**To be done**
Leave out the images and repeat the listing below without a single change.

**Materials provided**
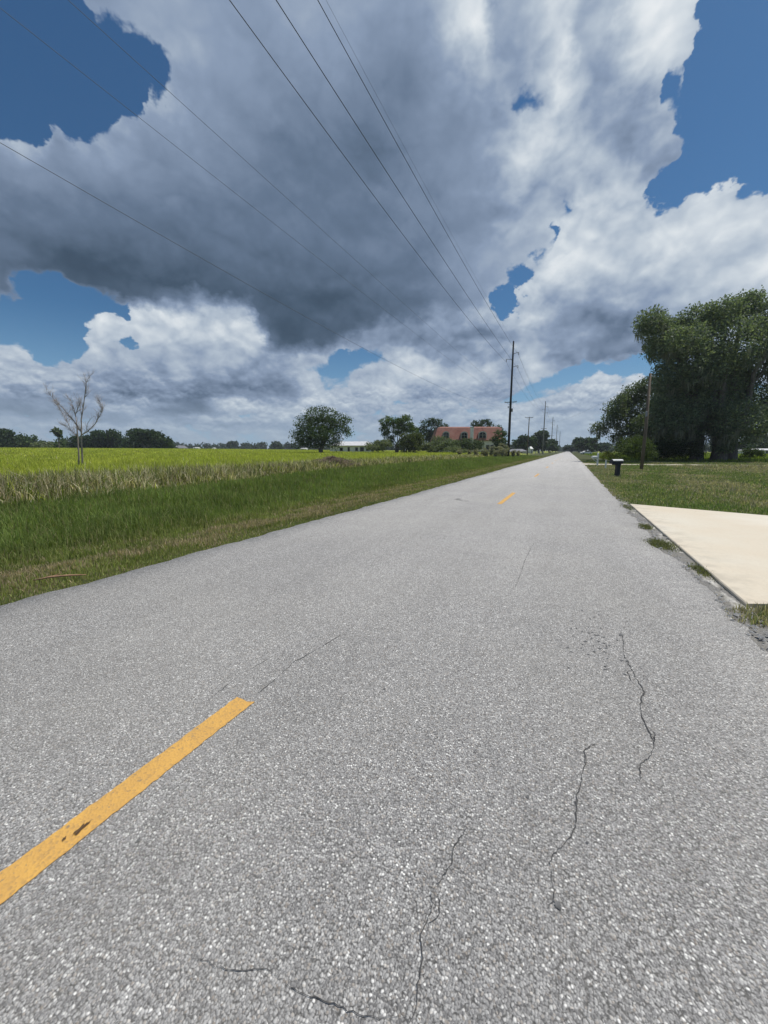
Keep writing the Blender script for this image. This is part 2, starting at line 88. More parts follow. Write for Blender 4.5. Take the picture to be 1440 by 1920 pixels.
class NT:
    """small helper to wire nodes"""
    def __init__(s, tree):
        s.t = tree; s.n = tree.nodes; s.l = tree.links
    def _in(s, sock, v):
        if v is None: return
        if hasattr(v, 'is_output') or isinstance(v, bpy.types.NodeSocket): s.l.new(v, sock)
        else:
            try: sock.default_value = v
            except Exception:
                sock.default_value = tuple(v)[:3] if len(tuple(v)) > 3 else (*v, 1)
    def math(s, op, a, b=None, c=None, clamp=False):
        n = s.n.new('ShaderNodeMath'); n.operation = op; n.use_clamp = clamp
        s._in(n.inputs[0], a); s._in(n.inputs[1], b); s._in(n.inputs[2], c)
        return n.outputs[0]
    def vmath(s, op, a, b=None, scale=None):
        n = s.n.new('ShaderNodeVectorMath'); n.operation = op
        s._in(n.inputs[0], a); s._in(n.inputs[1], b)
        if scale is not None: s._in(n.inputs['Scale'], scale)
        return n.outputs['Value'] if op in ('LENGTH', 'DOT_PRODUCT') else n.outputs[0]
    def noise(s, vec, scale, detail=2, rough=0.5, dist=0.0, col=False, lac=2.0):
        n = s.n.new('ShaderNodeTexNoise')
        s._in(n.inputs['Vector'], vec)
        n.inputs['Scale'].default_value = scale; n.inputs['Detail'].default_value = detail
        n.inputs['Roughness'].default_value = rough; n.inputs['Distortion'].default_value = dist
        n.inputs['Lacunarity'].default_value = lac
        return n.outputs['Color'] if col else n.outputs['Fac']
    def voro(s, vec, scale, feature='F1', rnd=1.0):
        n = s.n.new('ShaderNodeTexVoronoi'); n.feature = feature
        s._in(n.inputs['Vector'], vec); n.inputs['Scale'].default_value = scale
        n.inputs['Randomness'].default_value = rnd
        return n
    def rng(s, v, a, b, c=0.0, d=1.0, mode='LINEAR'):
        n = s.n.new('ShaderNodeMapRange'); n.interpolation_type = mode; n.clamp = True
        s._in(n.inputs[0], v)
        for i, q in zip((1, 2, 3, 4), (a, b, c, d)): s._in(n.inputs[i], q)
        return n.outputs[0]
    def mix(s, f, a, b, blend='MIX'):
        n = s.n.new('ShaderNodeMixRGB'); n.blend_type = blend
        s._in(n.inputs[0], f); s._in(n.inputs[1], a); s._in(n.inputs[2], b)
        return n.outputs[0]
    def ramp(s, f, stops, interp='LINEAR'):
        n = s.n.new('ShaderNodeValToRGB'); r = n.color_ramp; r.interpolation = interp
        while len(r.elements) > 1: r.elements.remove(r.elements[-1])
        r.elements[0].position = stops[0][0]; r.elements[0].color = stops[0][1]
        for p, c in stops[1:]:
            e = r.elements.new(p); e.color = c
        s._in(n.inputs[0], f)
        return n.outputs[0]
    def sep(s, v):
        n = s.n.new('ShaderNodeSeparateXYZ'); s._in(n.inputs[0], v); return n.outputs
    def comb(s, x, y, z):
        n = s.n.new('ShaderNodeCombineXYZ')
        for i, q in enumerate((x, y, z)): s._in(n.inputs[i], q)
        return n.outputs[0]

world = bpy.data.worlds.new('World')
S.world = world
world.use_nodes = True
world.node_tree.nodes.clear()
N = NT(world.node_tree)
out = N.n.new('ShaderNodeOutputWorld')
bg = N.n.new('ShaderNodeBackground')
bg.inputs['Strength'].default_value = 0.1
N.l.new(bg.outputs[0], out.inputs[0])
tc = N.n.new('ShaderNodeTexCoord')
nish = N.n.new('ShaderNodeTexSky')
nish.sky_type = 'NISHITA'
nish.sun_disc = False
nish.sun_elevation = SUN_EL
nish.sun_rotation = SUN_AZ
nish.altitude = 0; nish.air_density = 1.0; nish.dust_density = 0.6; nish.ozone_density = 2.5
mp = N.n.new('ShaderNodeMapping')
mp.inputs['Rotation'].default_value = (0, 0, -YAW)
N.l.new(tc.outputs['Generated'], mp.inputs['Vector'])
dirv = mp.outputs[0]
dx, dy, dz = N.sep(dirv)
azim = N.math('MULTIPLY', N.math('ARCTAN2', dx, dy), 180/PI)
elev = N.math('MULTIPLY', N.math('ARCSINE', dz), 180/PI)
# ragged outlines: bend the lookup with noise, less towards the horizon
hs = N.rng(elev, 0, 16, 0.22, 1.0)
PA = N.vmath('MULTIPLY', dirv, (1, 1, 1.35))
PB = N.vmath('MULTIPLY', dirv, (2.6, 2.6, 4.6))
w1 = N.vmath('SUBTRACT', N.noise(PA, 5.0, 3, 0.5, col=True), (0.5, 0.5, 0.5))
w2 = N.vmath('SUBTRACT', N.noise(PA, 20.0, 4, 0.6, col=True), (0.5, 0.5, 0.5))
wv = N.vmath('ADD', N.vmath('SCALE', w1, scale=3.0), N.vmath('SCALE', w2, scale=4.6))
wx, wy, wz = N.sep(wv)
az2 = N.math('MULTIPLY_ADD', wx, hs, azim)
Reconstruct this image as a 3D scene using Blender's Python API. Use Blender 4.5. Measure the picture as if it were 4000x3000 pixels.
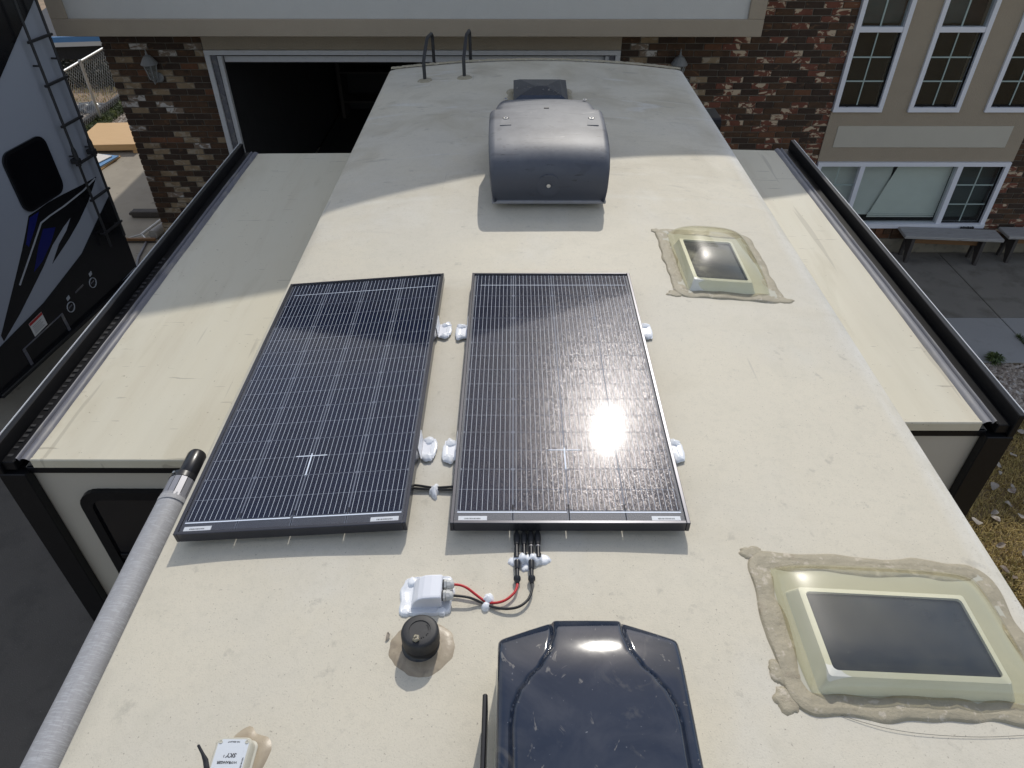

**Response**
Keep writing the Blender script for this image. This is part 2, starting at line 88. More parts follow. Write for Blender 4.5. Take the picture to be 1440 by 1920 pixels.
class NT:
    """small helper to wire nodes"""
    def __init__(s, tree):
        s.t = tree; s.n = tree.nodes; s.l = tree.links
    def _in(s, sock, v):
        if v is None: return
        if hasattr(v, 'is_output') or isinstance(v, bpy.types.NodeSocket): s.l.new(v, sock)
        else:
            try: sock.default_value = v
            except Exception:
                sock.default_value = tuple(v)[:3] if len(tuple(v)) > 3 else (*v, 1)
    def math(s, op, a, b=None, c=None, clamp=False):
        n = s.n.new('ShaderNodeMath'); n.operation = op; n.use_clamp = clamp
        s._in(n.inputs[0], a); s._in(n.inputs[1], b); s._in(n.inputs[2], c)
        return n.outputs[0]
    def vmath(s, op, a, b=None, scale=None):
        n = s.n.new('ShaderNodeVectorMath'); n.operation = op
        s._in(n.inputs[0], a); s._in(n.inputs[1], b)
        if scale is not None: s._in(n.inputs['Scale'], scale)
        return n.outputs['Value'] if op in ('LENGTH', 'DOT_PRODUCT') else n.outputs[0]
    def noise(s, vec, scale, detail=2, rough=0.5, dist=0.0, col=False, lac=2.0):
        n = s.n.new('ShaderNodeTexNoise')
        s._in(n.inputs['Vector'], vec)
        n.inputs['Scale'].default_value = scale; n.inputs['Detail'].default_value = detail
        n.inputs['Roughness'].default_value = rough; n.inputs['Distortion'].default_value = dist
        n.inputs['Lacunarity'].default_value = lac
        return n.outputs['Color'] if col else n.outputs['Fac']
    def voro(s, vec, scale, feature='F1', rnd=1.0):
        n = s.n.new('ShaderNodeTexVoronoi'); n.feature = feature
        s._in(n.inputs['Vector'], vec); n.inputs['Scale'].default_value = scale
        n.inputs['Randomness'].default_value = rnd
        return n
    def rng(s, v, a, b, c=0.0, d=1.0, mode='LINEAR'):
        n = s.n.new('ShaderNodeMapRange'); n.interpolation_type = mode; n.clamp = True
        s._in(n.inputs[0], v)
        for i, q in zip((1, 2, 3, 4), (a, b, c, d)): s._in(n.inputs[i], q)
        return n.outputs[0]
    def mix(s, f, a, b, blend='MIX'):
        n = s.n.new('ShaderNodeMixRGB'); n.blend_type = blend
        s._in(n.inputs[0], f); s._in(n.inputs[1], a); s._in(n.inputs[2], b)
        return n.outputs[0]
    def ramp(s, f, stops, interp='LINEAR'):
        n = s.n.new('ShaderNodeValToRGB'); r = n.color_ramp; r.interpolation = interp
        while len(r.elements) > 1: r.elements.remove(r.elements[-1])
        r.elements[0].position = stops[0][0]; r.elements[0].color = stops[0][1]
        for p, c in stops[1:]:
            e = r.elements.new(p); e.color = c
        s._in(n.inputs[0], f)
        return n.outputs[0]
    def sep(s, v):
        n = s.n.new('ShaderNodeSeparateXYZ'); s._in(n.inputs[0], v); return n.outputs
    def comb(s, x, y, z):
        n = s.n.new('ShaderNodeCombineXYZ')
        for i, q in enumerate((x, y, z)): s._in(n.inputs[i], q)
        return n.outputs[0]

world = bpy.data.worlds.new('World')
S.world = world
world.use_nodes = True
world.node_tree.nodes.clear()
N = NT(world.node_tree)
out = N.n.new('ShaderNodeOutputWorld')
bg = N.n.new('ShaderNodeBackground')
bg.inputs['Strength'].default_value = 0.1
N.l.new(bg.outputs[0], out.inputs[0])
tc = N.n.new('ShaderNodeTexCoord')
nish = N.n.new('ShaderNodeTexSky')
nish.sky_type = 'NISHITA'
nish.sun_disc = False
nish.sun_elevation = SUN_EL
nish.sun_rotation = SUN_AZ
nish.altitude = 0; nish.air_density = 1.0; nish.dust_density = 0.6; nish.ozone_density = 2.5
mp = N.n.new('ShaderNodeMapping')
mp.inputs['Rotation'].default_value = (0, 0, -YAW)
N.l.new(tc.outputs['Generated'], mp.inputs['Vector'])
dirv = mp.outputs[0]
dx, dy, dz = N.sep(dirv)
azim = N.math('MULTIPLY', N.math('ARCTAN2', dx, dy), 180/PI)
elev = N.math('MULTIPLY', N.math('ARCSINE', dz), 180/PI)
# ragged outlines: bend the lookup with noise, less towards the horizon
hs = N.rng(elev, 0, 16, 0.22, 1.0)
PA = N.vmath('MULTIPLY', dirv, (1, 1, 1.35))
PB = N.vmath('MULTIPLY', dirv, (2.6, 2.6, 4.6))
w1 = N.vmath('SUBTRACT', N.noise(PA, 5.0, 3, 0.5, col=True), (0.5, 0.5, 0.5))
w2 = N.vmath('SUBTRACT', N.noise(PA, 20.0, 4, 0.6, col=True), (0.5, 0.5, 0.5))
wv = N.vmath('ADD', N.vmath('SCALE', w1, scale=3.0), N.vmath('SCALE', w2, scale=4.6))
wx, wy, wz = N.sep(wv)
az2 = N.math('MULTIPLY_ADD', wx, hs, azim)
Reconstruct this image as a 3D scene using Blender's Python API. Use Blender 4.5. Measure the picture as if it were 4000x3000 pixels.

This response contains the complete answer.